No caso das PPP´s marcou-me especialmente uma reunião que tive num café do Largo do Rato, mesmo junto à sede do PS, com um experiente funcionário público que tinha servido em vários Governos. Jamais mencionarei o seu nome, mas chamou-se a atenção para a transformação que anos antes José Sócrates tinha feito na Lei das PPP´s e no estatuto da empresa pública IP- Infraestruturas de Portugal ( antiga Junta Autónoma de Estradas). Após a saída de Campos e Cunha, também Teixeira dos Santos não teria grande vontade de assinar de cruz as novas PPP´s de José Sócrates, Paulo Campos e Mário Lino. Costa Pina, Campos e Sócrates encontraram a solução alterando a Lei das PPP´s que no tempo de Durão Barroso tinha previsto que “qualquer PPP lançada por uma qualquer área sectorial do Governo deveria ter a assinatura do Ministro das Finanças”. Esse reforço da lei é do tempo de Ferreira Leite, Ministra das Finanças, e pretendia evitar que se assinassem acordos de parcerias de longo prazo, que comprometessem a República por muitos anos, sem o aval das Finanças. José Sócrates voltou a alterar a Lei para excecionar as “PPP´s lançadas por sociedades anónimas de capitais públicos”. Meses depois o Governo alterou o estatuto jurídico da “Junta Autónoma de Estradas que passou a ser precisamente uma “sociedade anónima de capitais públicos”. Também algumas semanas depois a IP lançou um novo conjunto de concessões em PPP …sem a assinatura do Ministro das Finanças. No fundo, o Governo “albardou o burro à vontade do dono” e fez um novo fato à medida das suas intenções, fugindo propositadamente ao escrutínio financeiro do Ministério das Finanças e ao controlo orçamental. Isto viria a ficar muito claro nas audições que tiveram lugar nessa CPI.

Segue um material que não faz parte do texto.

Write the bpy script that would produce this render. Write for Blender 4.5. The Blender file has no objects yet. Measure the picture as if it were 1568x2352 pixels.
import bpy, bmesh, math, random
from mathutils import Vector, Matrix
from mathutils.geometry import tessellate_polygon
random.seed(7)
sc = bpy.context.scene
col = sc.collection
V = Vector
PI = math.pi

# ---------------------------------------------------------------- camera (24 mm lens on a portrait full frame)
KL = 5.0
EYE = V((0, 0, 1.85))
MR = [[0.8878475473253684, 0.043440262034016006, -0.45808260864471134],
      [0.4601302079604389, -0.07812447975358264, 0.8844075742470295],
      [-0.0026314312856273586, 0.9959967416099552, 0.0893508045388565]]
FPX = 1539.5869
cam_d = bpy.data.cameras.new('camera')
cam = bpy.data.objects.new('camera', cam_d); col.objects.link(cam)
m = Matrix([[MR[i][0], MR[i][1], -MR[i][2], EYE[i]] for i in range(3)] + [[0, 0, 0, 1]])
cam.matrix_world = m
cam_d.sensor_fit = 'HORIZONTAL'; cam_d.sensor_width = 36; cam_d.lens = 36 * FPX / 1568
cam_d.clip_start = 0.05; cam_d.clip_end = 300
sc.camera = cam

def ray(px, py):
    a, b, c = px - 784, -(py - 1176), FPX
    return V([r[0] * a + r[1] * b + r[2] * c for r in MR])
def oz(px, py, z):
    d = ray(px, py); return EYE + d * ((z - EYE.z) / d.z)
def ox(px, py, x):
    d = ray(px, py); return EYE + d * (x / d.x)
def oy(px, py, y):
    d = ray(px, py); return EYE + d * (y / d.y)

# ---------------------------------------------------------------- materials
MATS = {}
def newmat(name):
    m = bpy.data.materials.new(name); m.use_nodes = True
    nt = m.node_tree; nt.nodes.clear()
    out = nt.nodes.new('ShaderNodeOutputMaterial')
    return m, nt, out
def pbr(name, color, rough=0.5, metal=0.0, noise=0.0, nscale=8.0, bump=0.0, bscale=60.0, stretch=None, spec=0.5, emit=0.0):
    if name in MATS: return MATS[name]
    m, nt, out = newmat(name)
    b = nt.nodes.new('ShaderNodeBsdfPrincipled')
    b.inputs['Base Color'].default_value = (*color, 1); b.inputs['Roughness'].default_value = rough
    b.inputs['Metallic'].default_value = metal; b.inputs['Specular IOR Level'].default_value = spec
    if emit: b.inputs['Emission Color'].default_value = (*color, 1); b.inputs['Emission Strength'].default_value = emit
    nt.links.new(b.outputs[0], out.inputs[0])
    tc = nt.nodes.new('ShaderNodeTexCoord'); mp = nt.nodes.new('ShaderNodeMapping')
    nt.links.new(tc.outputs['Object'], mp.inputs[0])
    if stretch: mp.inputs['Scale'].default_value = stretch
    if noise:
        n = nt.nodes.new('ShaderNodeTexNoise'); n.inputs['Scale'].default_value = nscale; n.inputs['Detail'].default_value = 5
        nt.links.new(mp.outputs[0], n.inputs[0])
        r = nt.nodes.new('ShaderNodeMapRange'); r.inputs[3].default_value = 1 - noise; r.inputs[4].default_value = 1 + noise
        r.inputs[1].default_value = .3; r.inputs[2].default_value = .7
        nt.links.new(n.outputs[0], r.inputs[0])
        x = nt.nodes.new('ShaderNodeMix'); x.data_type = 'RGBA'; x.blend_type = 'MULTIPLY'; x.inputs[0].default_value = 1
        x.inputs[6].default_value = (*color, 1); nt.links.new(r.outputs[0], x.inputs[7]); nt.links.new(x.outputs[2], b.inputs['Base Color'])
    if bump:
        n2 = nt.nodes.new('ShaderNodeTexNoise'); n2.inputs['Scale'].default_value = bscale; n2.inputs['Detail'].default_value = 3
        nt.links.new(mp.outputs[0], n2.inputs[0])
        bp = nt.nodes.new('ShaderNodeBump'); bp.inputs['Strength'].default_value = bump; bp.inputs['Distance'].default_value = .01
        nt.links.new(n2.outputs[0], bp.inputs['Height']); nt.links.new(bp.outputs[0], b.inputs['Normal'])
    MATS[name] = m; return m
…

Umas das pessoas que mais me surpreendeu neste processo, por poder alegadamente ter alinhado em todo este esquema das novas PPP´s, foi alguém que eu muito respeitava e cuja memória respeito: o ex Presidente da RTP Almerindo Marques que, entretanto, faleceu. No dia da audição vi-o sentado no corredor de acesso às salas das comissões com um ar muito abatido. Percebi pelo seu olhar que mal me viu, quiçá resultado dos seus problemas de diabetes, e que caminhava com bastante dificuldade. Pelo enorme respeito que tinha por ele, que conheci e aprendi a respeitar enquanto trabalhei como assessor do ex Ministro Nuno Morais Sarmento, também pelo trabalho que fez na RTP, fui de imediato falar com António Filipe, Presidente da CPI. Disse-lhe que o Almerindo Marques não me parecia em condições de falar na Comissão. O camarada António Filipe disse-me logo que ia falar com ele e caso quisesse que o dispensaria da audição por motivos de saúde. Almerindo Marques recusou e logo de seguida se perceberia o porquê. Assim que se sentou e começou a falar parecia outra pessoa, falava alto, com uma energia de alguém com 18 anos, e sobretudo muito revoltado com todo o processo. A sua visão estava tão afetada que Almerindo Marques respondia a uma pessoa olhando para outra noutro ponto da mesa, mas se a sua visão estava muito afetada, a sua capacidade de raciocínio e argumentação estava como nos seus melhores tempos. Tinha sido claramente enganado. Recordo que Almerindo Marques, temendo o seu estado de saúde, fez algo quase inédito que foi prestar, por iniciativa própria, declarações para memória futura no processo de investigação que já então decorria no Ministério Público às PPPs. Mais tarde, como revelou a revista Sábado na sua edição de 16 de Maio de 2019, Almerindo Marques terá feito o tal depoimento para memória futura e contou tudo o que sabia à Polícia Judiciária. Almerindo Marques foi sempre um dedicado servidor público, esta sua denúncia terá sido o seu derradeiro serviço à República.

Duarte Marques*

*Ex deputado do PSD entre 2011 e 2022; Membro das Comissões Parlamentares de Inquérito das PPPs do sector rodoviário; Grupo BES/Grupo Espírito Santo, Caixa Geral de Depósitos, Rendas Excessivas no Sector Energético e membro da Comissão Eventual sobre a preparação do PT2030.